The IRS typically selects returns for examination within two to three years of filing, but the statute of limitations for assessment is three years from the later of the filing date or the due date (IRC § 6501(a)). For a Hong Kong property sale, the IRS may request documentation to verify the basis, the holding period, and the character of the property (personal residence vs. rental). Common audit requests include:

  • The original sale and purchase agreements (the “formal sale and purchase agreement” and the “assignment” under Hong Kong conveyancing practice).
  • Bank statements showing the flow of funds from the buyer to the seller, including the deposit paid to the stakeholder (typically a Hong Kong solicitor’s firm).
  • Evidence of capital improvements, such as invoices from contractors and building management receipts.
  • Proof of the taxpayer’s primary residence status for the Section 121 exclusion, such as utility bills, employment contracts, and Hong Kong Identity Card records.

The IRS has the authority to issue a summons to a Hong Kong bank under the US-Hong Kong TIEA, but the process is cumbersome and typically reserved for cases involving USD 1 million or more in unreported gain.
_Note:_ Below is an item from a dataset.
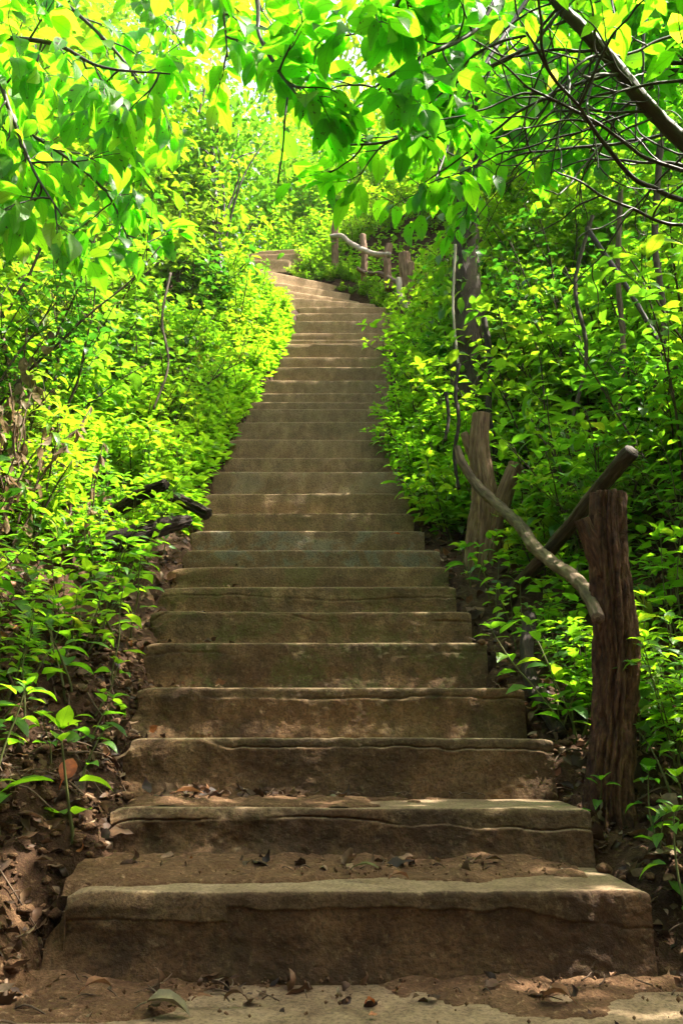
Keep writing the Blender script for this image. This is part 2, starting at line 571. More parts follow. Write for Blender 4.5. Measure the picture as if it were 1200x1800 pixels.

For smaller transactions, the IRS relies on the taxpayer’s voluntary production of documents. A taxpayer who fails to provide adequate documentation may face a reconstruction of basis using the IRS’s own data sources, which often results in a higher gain and the imposition of accuracy-related penalties under IRC § 6662 (20% of the underpayment).

Actionable Takeaways

  • Before listing a Hong Kong property for sale, a US citizen should complete a basis reconstruction in USD, using the spot exchange rate on the date of purchase and each capital improvement, to establish the precise gain exposure.
  • The Section 121 exclusion of up to USD 250,000 (USD 500,000 for married couples) is available for a Hong Kong primary residence, but it requires proof of two years of use as the principal residence within the five-year period ending on the sale date.
  • No FIRPTA withholding applies to the sale of a Hong Kong property, but the sale proceeds must be reported on Form 8949 and Schedule D, and the taxpayer must ensure all prior-year FBAR and FATCA filings are current.
  • The sale of a Hong Kong property can trigger state income tax liability in the taxpayer’s state of domicile, even if the taxpayer has lived in Hong Kong for decades.
  • A covered expatriate who sells a Hong Kong property before renouncing US citizenship should model the exit tax under IRC § 877A, as the property’s unrealised appreciation will be taxed as a deemed sale.

本文不構成稅務建議。涉及個人稅務情況請諮詢持牌會計師或稅務師。 This does not constitute tax advice. Consult a licensed CPA or tax advisor for your specific situation.